## WORK INSTRUCTIONS
Search the material below for the word "this". Copy every line that has it.

## LISTED ENTRIES
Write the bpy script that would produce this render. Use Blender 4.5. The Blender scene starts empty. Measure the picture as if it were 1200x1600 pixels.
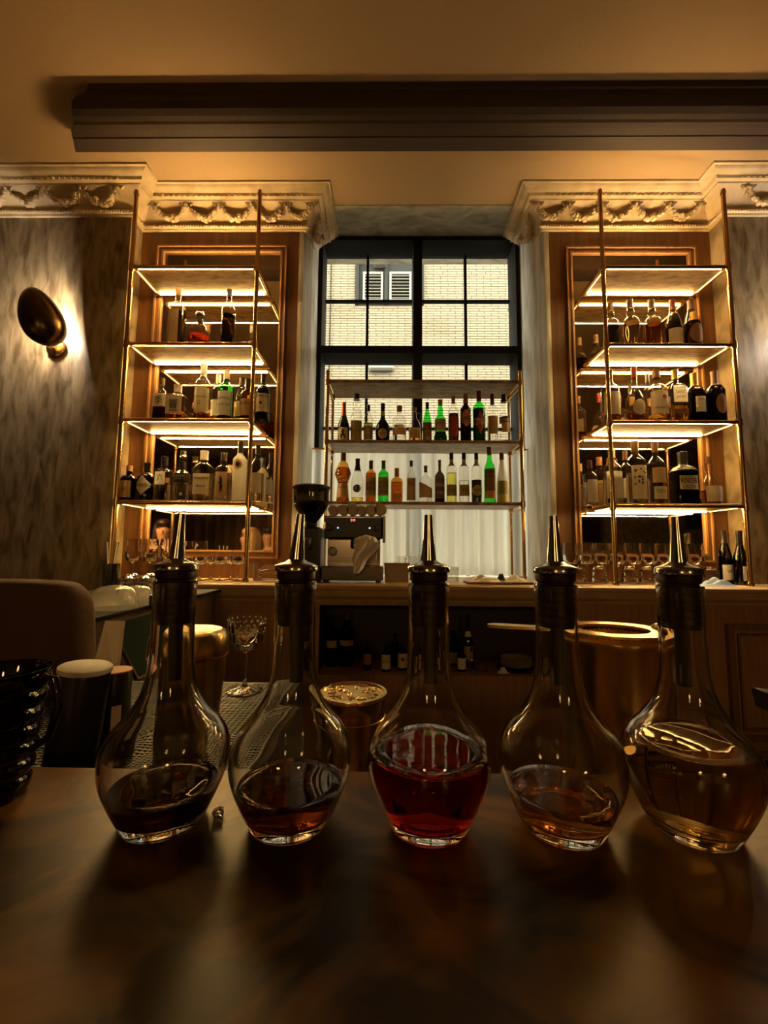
* * *
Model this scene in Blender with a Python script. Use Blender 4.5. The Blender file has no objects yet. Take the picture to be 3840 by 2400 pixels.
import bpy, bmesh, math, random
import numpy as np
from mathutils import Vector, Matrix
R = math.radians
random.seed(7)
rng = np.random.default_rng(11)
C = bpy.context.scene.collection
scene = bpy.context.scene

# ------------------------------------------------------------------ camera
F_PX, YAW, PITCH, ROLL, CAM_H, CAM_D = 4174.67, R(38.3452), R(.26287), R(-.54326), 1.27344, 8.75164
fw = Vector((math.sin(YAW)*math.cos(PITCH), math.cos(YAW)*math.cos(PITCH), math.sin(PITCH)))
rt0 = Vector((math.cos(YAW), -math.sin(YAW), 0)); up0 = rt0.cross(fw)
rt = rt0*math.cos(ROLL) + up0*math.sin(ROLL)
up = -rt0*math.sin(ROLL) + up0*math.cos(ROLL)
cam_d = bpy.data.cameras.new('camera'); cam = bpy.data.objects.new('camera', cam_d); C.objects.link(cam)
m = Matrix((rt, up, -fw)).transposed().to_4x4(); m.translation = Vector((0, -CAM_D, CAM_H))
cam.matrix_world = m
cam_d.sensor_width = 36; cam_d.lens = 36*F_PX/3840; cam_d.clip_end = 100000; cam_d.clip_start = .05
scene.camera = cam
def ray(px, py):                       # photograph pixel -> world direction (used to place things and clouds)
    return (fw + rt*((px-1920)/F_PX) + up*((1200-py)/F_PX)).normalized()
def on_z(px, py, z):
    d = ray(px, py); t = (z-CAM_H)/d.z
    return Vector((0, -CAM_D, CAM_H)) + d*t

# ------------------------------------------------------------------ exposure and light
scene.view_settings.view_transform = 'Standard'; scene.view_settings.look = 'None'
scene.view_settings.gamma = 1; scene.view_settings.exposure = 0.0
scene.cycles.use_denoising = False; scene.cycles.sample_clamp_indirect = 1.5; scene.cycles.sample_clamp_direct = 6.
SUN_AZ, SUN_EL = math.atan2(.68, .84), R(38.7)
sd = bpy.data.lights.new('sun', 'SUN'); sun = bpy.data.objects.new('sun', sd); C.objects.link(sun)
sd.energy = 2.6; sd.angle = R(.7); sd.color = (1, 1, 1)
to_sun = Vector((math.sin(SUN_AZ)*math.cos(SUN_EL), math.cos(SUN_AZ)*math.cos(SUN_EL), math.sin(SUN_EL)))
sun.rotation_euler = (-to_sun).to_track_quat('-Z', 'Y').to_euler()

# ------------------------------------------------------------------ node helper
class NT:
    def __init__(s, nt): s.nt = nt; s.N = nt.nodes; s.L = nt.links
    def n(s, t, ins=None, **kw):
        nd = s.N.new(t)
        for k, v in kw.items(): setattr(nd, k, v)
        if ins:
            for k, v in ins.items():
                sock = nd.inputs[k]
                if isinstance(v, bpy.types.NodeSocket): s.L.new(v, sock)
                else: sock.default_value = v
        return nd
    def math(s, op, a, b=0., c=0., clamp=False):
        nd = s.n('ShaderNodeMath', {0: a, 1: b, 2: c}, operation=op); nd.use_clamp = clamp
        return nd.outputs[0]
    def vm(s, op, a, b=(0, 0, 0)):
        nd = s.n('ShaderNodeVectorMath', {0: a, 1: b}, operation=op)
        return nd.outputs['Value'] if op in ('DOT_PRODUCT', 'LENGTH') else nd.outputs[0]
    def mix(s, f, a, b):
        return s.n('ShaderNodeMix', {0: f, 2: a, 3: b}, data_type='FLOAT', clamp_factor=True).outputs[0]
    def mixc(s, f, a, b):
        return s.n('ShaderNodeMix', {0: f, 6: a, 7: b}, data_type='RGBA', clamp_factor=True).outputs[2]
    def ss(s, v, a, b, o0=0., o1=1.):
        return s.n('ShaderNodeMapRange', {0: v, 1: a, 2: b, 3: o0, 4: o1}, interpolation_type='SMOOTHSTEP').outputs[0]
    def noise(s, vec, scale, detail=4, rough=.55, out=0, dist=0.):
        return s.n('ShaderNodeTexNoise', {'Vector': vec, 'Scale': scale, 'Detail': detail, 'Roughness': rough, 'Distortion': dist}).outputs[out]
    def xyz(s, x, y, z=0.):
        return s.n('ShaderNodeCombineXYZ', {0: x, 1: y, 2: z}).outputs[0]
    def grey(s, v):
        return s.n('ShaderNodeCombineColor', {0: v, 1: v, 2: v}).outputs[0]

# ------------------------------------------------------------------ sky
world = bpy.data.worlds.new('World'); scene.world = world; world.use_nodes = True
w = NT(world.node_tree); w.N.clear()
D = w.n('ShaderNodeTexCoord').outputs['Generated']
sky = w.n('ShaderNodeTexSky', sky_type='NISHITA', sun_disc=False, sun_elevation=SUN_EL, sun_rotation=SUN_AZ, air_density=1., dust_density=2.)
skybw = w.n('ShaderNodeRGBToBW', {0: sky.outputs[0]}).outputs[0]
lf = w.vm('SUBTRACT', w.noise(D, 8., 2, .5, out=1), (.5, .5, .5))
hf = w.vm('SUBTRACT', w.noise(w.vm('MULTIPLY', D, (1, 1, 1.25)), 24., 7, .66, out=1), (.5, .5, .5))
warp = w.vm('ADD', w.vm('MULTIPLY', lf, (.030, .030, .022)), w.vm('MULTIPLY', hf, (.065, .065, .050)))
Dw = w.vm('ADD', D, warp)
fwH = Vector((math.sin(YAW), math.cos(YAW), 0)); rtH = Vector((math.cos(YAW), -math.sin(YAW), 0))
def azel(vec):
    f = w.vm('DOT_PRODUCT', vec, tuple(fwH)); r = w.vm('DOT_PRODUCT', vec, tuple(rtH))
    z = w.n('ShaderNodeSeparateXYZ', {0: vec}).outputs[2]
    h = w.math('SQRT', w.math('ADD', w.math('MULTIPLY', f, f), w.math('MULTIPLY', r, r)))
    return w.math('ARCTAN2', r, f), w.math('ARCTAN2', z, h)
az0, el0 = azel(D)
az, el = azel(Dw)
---
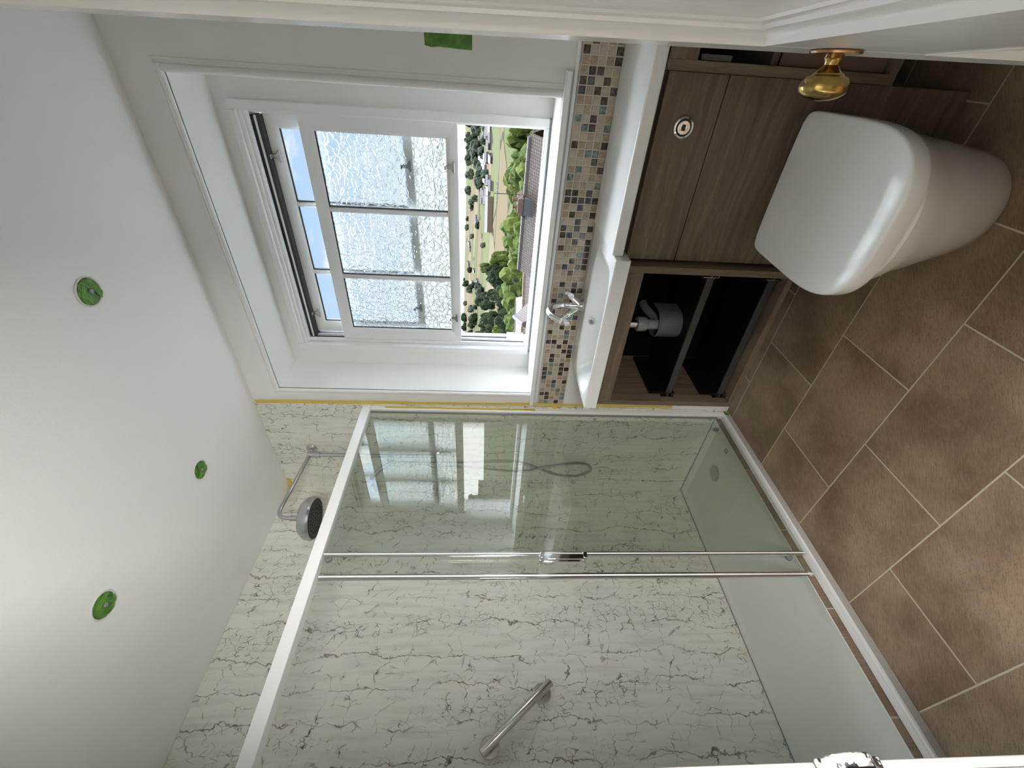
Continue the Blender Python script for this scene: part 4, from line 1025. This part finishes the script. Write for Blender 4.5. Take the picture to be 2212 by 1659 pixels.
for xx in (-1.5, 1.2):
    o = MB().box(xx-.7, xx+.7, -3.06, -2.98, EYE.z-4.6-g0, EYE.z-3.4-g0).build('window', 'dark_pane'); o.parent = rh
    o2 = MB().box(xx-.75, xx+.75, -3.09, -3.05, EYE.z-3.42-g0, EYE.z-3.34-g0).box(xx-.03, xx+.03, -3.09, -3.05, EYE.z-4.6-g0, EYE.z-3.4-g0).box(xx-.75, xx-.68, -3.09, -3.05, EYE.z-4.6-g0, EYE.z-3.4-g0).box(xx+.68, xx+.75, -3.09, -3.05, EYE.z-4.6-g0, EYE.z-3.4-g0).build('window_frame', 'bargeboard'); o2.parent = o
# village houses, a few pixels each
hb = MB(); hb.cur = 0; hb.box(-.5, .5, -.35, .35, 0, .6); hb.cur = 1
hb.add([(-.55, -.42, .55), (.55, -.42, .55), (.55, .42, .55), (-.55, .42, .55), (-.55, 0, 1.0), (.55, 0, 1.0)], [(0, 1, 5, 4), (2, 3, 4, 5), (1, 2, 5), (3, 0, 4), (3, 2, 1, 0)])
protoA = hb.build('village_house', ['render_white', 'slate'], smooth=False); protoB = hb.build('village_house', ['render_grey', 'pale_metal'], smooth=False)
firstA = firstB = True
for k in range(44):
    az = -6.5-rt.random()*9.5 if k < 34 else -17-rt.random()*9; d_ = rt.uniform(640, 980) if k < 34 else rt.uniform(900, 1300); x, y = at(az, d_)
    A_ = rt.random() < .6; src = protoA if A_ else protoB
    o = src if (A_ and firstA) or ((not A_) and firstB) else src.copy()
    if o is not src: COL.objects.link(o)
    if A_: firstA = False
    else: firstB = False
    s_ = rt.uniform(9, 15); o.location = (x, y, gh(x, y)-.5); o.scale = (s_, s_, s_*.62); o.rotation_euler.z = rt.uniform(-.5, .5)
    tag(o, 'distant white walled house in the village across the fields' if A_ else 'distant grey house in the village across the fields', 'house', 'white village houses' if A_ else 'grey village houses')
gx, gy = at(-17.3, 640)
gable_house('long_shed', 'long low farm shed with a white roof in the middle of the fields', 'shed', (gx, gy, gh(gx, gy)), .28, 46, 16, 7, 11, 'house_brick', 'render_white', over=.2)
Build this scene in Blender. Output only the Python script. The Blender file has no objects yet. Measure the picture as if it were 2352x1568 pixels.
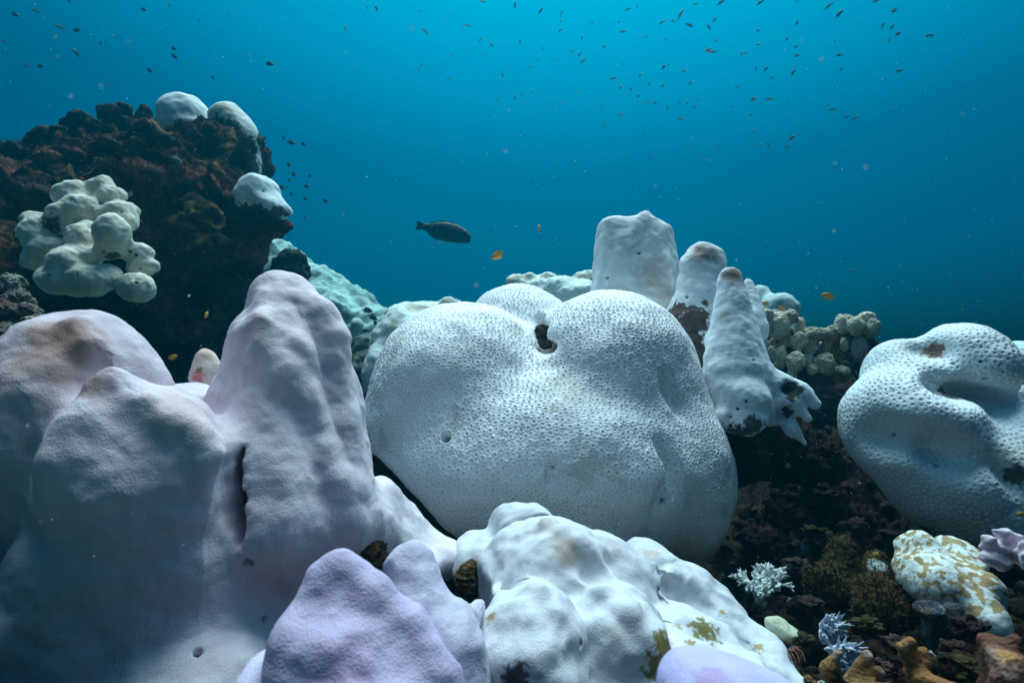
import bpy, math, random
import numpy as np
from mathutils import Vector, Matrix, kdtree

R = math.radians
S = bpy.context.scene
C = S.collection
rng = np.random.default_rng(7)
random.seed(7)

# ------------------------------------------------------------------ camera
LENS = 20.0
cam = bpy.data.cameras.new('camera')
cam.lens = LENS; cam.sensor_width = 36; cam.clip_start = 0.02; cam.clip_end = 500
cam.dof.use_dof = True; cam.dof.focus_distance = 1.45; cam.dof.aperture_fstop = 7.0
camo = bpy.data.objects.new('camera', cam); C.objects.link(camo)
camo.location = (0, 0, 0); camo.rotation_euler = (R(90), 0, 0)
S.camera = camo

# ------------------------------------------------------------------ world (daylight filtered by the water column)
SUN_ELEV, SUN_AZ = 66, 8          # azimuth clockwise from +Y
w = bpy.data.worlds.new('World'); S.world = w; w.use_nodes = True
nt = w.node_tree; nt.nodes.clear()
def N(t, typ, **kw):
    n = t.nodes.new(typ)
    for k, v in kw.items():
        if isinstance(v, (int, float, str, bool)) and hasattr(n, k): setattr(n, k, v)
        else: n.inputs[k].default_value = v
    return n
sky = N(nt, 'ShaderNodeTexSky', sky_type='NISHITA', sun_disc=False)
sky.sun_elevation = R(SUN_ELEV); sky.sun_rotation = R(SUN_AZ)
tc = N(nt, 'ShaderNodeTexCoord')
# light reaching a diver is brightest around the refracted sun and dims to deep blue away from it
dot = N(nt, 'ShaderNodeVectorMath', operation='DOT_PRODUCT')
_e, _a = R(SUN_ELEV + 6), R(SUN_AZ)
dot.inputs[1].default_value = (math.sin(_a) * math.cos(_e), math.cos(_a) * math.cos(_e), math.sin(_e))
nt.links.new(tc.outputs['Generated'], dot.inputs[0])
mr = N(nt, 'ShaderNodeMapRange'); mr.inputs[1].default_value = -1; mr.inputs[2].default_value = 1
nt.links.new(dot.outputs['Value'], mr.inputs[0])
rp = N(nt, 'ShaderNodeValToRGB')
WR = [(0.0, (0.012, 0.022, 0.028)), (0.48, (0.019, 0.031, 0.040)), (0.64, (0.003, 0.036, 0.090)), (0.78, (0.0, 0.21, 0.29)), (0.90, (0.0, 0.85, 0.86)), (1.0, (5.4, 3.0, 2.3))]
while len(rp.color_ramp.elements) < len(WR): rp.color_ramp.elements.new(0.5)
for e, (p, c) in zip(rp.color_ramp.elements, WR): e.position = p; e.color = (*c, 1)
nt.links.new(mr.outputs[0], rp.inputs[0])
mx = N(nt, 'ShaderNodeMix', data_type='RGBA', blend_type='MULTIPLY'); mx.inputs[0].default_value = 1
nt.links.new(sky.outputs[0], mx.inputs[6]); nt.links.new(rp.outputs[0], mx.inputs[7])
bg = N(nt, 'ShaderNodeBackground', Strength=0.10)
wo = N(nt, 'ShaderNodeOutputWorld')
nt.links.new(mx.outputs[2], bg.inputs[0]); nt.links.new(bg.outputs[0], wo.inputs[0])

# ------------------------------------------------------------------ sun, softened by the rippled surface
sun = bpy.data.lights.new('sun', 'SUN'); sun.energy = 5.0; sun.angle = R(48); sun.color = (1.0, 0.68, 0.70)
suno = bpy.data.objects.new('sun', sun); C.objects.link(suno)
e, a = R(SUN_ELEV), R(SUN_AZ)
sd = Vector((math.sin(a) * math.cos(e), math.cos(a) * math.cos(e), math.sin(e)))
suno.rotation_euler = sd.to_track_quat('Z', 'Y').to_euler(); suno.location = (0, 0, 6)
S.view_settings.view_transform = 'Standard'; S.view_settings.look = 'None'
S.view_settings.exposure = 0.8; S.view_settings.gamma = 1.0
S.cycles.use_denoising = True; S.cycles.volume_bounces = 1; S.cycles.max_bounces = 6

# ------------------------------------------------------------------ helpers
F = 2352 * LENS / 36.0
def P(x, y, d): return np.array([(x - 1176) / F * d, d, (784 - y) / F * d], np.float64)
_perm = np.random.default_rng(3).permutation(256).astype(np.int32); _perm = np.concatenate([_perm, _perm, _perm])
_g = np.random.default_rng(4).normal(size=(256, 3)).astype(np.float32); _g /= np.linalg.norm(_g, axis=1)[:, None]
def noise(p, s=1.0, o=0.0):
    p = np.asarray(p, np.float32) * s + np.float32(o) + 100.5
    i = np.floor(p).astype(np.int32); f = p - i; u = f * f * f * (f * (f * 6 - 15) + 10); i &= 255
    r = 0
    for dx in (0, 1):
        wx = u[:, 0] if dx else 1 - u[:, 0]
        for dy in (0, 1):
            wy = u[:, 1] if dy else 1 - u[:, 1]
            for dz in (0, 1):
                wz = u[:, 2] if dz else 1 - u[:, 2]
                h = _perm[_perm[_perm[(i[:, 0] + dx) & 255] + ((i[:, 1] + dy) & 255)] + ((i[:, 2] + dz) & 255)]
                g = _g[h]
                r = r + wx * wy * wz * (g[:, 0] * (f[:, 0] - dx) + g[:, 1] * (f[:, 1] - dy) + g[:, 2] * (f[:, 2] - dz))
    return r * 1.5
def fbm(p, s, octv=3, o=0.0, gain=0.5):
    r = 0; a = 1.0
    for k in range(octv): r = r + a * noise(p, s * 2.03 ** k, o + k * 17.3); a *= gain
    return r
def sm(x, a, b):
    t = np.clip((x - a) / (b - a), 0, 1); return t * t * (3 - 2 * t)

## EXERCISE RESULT
Write the bpy script that would produce this render. Use Blender 4.5. The Blender scene starts empty. Measure the picture as if it were 1200x1600 pixels.
Model this scene in Blender with a Python script. Use Blender 4.5. The Blender file has no objects yet. Take the picture to be 3840 by 2400 pixels.
Continue the Blender Python script for this scene: part 4, from line 1025. This part finishes the script. Write for Blender 4.5. Take the picture to be 2212 by 1659 pixels.
Build this scene in Blender. Output only the Python script. The Blender file has no objects yet. Measure the picture as if it were 2352x1568 pixels.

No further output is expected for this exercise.